— Begin DATA LINES —
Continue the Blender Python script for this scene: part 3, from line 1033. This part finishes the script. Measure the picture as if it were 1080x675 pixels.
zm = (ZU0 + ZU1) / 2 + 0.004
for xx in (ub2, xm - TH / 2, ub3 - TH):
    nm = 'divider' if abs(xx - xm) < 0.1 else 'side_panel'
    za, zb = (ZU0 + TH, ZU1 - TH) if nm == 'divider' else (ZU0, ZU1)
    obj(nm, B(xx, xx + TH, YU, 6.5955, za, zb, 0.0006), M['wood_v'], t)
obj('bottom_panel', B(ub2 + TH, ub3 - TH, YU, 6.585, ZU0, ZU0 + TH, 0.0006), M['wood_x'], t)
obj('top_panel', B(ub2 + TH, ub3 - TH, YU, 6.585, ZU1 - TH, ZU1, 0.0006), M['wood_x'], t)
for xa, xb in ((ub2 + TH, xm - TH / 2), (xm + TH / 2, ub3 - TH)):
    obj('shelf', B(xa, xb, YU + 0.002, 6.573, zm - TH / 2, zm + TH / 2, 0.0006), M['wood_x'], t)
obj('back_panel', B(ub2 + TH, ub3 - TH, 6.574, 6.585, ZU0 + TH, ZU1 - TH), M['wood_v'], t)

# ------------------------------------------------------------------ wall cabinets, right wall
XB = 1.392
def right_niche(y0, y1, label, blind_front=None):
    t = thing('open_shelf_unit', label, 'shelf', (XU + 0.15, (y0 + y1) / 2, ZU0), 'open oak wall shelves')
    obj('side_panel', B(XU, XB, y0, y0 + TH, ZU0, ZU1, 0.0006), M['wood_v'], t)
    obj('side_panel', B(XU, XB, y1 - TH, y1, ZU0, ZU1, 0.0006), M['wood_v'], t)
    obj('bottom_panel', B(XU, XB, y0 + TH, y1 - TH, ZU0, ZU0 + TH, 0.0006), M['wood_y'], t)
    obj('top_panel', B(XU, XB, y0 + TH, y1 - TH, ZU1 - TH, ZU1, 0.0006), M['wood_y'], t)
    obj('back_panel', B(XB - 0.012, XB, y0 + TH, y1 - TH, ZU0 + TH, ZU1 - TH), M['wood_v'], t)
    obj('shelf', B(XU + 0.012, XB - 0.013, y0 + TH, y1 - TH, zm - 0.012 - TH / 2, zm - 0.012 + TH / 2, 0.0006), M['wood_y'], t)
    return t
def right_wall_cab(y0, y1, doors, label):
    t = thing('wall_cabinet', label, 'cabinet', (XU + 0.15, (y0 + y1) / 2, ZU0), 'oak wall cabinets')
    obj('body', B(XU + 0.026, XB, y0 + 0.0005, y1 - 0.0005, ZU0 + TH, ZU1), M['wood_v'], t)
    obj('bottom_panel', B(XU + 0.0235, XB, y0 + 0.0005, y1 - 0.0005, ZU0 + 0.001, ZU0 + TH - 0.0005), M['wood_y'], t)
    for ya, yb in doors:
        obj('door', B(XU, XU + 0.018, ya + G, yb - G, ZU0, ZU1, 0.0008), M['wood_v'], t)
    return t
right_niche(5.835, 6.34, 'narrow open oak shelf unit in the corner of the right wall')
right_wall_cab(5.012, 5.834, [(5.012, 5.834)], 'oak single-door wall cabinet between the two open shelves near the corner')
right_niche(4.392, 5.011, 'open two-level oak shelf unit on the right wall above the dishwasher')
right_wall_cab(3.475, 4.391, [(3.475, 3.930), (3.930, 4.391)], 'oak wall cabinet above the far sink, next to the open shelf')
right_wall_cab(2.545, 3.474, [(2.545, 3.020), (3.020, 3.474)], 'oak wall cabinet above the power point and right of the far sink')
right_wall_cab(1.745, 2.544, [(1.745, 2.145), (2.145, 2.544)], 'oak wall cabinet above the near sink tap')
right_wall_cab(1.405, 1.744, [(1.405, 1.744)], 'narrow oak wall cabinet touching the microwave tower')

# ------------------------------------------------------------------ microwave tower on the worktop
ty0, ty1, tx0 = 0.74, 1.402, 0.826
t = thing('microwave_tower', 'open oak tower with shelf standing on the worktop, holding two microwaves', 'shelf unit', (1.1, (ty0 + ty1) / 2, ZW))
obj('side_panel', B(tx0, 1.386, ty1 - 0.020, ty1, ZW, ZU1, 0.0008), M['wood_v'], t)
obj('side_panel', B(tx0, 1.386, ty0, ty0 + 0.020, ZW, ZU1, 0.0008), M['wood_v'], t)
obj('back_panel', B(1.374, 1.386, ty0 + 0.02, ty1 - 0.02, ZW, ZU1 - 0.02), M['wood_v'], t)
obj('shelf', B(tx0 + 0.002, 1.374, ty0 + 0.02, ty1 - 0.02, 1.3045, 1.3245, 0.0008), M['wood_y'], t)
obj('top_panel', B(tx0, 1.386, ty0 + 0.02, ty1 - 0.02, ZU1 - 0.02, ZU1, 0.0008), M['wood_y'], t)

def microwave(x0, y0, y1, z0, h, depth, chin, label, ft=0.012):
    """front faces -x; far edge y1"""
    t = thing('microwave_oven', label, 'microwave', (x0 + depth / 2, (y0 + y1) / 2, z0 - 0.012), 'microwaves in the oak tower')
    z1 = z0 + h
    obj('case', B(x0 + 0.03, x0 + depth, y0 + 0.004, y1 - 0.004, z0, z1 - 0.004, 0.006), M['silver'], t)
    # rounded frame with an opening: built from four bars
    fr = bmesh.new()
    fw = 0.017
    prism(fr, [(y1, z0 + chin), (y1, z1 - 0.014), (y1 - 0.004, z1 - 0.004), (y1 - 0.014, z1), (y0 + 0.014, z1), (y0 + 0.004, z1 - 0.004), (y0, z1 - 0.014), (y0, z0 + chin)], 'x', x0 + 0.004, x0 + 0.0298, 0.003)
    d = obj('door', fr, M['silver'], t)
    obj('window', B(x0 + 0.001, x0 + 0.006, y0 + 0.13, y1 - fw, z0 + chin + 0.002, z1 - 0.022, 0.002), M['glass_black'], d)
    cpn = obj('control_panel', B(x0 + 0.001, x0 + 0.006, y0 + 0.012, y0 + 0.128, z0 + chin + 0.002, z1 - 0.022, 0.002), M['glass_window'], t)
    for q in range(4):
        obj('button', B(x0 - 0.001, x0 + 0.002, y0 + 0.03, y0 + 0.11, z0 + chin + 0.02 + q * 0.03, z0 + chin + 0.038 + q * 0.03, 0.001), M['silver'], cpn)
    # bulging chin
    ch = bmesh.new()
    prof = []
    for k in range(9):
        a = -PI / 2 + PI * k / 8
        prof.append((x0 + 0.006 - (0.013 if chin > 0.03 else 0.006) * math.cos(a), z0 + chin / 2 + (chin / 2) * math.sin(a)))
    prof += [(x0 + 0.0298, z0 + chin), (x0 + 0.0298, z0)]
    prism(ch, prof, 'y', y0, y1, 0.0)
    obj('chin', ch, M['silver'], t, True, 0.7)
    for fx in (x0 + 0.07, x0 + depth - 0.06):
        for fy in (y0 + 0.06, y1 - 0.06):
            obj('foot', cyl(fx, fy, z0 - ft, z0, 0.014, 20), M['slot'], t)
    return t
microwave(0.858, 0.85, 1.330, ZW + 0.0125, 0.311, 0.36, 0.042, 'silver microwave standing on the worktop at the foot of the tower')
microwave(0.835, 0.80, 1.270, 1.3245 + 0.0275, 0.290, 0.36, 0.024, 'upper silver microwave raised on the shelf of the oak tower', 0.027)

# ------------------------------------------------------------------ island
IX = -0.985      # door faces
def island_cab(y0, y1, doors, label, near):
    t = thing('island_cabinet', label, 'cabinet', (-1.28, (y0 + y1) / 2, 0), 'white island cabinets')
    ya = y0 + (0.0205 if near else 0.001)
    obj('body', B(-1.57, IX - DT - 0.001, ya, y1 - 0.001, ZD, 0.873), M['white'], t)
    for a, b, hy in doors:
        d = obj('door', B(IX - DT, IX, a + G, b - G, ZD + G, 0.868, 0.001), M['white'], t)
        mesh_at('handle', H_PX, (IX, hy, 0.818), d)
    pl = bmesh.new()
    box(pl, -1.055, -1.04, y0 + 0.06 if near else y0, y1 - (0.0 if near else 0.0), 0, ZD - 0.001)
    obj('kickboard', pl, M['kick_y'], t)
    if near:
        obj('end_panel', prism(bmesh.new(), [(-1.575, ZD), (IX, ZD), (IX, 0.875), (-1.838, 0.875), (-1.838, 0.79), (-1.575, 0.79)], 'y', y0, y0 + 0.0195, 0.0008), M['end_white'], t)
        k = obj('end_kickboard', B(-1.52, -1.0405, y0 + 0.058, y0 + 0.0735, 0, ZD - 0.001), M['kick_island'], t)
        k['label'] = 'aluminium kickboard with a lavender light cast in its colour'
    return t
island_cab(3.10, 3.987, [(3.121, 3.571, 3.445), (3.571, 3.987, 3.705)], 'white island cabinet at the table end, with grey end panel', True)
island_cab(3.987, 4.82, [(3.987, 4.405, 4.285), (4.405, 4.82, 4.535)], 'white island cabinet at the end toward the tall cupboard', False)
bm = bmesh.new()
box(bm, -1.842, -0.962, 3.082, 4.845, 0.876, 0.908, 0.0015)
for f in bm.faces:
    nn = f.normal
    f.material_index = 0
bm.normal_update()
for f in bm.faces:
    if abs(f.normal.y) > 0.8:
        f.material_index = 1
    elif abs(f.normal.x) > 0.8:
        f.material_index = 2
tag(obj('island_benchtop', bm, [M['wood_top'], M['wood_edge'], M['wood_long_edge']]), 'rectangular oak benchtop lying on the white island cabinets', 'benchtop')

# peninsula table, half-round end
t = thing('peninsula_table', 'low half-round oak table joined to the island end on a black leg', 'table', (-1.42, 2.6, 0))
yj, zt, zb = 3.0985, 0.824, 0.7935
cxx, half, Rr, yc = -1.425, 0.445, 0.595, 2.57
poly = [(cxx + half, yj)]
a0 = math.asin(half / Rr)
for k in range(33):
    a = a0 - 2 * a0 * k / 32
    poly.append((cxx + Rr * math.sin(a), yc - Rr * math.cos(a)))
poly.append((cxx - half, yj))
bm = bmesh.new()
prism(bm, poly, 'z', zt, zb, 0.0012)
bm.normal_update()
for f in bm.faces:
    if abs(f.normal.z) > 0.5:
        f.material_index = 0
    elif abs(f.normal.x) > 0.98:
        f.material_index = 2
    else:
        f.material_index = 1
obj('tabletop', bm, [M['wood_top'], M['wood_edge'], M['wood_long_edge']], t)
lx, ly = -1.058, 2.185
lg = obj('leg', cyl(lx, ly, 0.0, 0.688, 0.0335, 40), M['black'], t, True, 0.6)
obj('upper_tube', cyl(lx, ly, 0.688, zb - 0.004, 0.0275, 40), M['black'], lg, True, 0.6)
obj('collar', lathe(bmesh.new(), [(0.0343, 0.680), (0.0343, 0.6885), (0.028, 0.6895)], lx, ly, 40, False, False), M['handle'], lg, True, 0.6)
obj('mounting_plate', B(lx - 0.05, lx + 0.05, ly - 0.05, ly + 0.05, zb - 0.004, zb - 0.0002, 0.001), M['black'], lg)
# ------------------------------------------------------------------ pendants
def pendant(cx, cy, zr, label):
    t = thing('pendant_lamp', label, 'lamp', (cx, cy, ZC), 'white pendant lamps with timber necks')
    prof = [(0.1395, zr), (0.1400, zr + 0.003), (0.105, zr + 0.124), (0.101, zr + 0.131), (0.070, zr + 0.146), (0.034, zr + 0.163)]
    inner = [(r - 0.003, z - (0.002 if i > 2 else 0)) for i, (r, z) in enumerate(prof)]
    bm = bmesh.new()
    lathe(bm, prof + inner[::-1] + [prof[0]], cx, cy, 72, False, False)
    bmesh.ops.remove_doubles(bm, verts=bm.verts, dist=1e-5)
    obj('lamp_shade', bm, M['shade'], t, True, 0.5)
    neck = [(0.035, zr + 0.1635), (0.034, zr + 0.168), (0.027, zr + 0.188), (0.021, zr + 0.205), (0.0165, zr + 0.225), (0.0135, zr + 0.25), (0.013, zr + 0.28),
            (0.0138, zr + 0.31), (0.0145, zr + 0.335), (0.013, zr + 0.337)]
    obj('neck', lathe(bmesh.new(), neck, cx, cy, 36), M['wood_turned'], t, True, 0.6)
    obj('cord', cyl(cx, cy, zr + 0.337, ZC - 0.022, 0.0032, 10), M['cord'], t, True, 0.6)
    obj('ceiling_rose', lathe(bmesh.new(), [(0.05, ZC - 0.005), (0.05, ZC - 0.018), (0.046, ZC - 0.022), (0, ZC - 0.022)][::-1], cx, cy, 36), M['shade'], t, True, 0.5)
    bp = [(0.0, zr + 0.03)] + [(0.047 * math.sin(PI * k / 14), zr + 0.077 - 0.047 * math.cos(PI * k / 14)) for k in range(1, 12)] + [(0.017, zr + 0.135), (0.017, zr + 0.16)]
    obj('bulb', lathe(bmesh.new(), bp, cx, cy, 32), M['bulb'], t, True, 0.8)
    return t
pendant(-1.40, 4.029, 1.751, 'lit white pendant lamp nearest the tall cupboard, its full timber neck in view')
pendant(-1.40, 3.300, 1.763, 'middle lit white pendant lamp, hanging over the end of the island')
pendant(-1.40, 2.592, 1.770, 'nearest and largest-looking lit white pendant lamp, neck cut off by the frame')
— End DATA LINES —
■ THE EXERCISE
From the opening line of the data above, please print each line as written up to and including the line that contains "obj('back_panel', B(ub2 +", and nothing more.

■ ANSWER TO THIS PROBLEM
Continue the Blender Python script for this scene: part 3, from line 1033. This part finishes the script. Measure the picture as if it were 1080x675 pixels.
zm = (ZU0 + ZU1) / 2 + 0.004
for xx in (ub2, xm - TH / 2, ub3 - TH):
    nm = 'divider' if abs(xx - xm) < 0.1 else 'side_panel'
    za, zb = (ZU0 + TH, ZU1 - TH) if nm == 'divider' else (ZU0, ZU1)
    obj(nm, B(xx, xx + TH, YU, 6.5955, za, zb, 0.0006), M['wood_v'], t)
obj('bottom_panel', B(ub2 + TH, ub3 - TH, YU, 6.585, ZU0, ZU0 + TH, 0.0006), M['wood_x'], t)
obj('top_panel', B(ub2 + TH, ub3 - TH, YU, 6.585, ZU1 - TH, ZU1, 0.0006), M['wood_x'], t)
for xa, xb in ((ub2 + TH, xm - TH / 2), (xm + TH / 2, ub3 - TH)):
    obj('shelf', B(xa, xb, YU + 0.002, 6.573, zm - TH / 2, zm + TH / 2, 0.0006), M['wood_x'], t)
obj('back_panel', B(ub2 + TH, ub3 - TH, 6.574, 6.585, ZU0 + TH, ZU1 - TH), M['wood_v'], t)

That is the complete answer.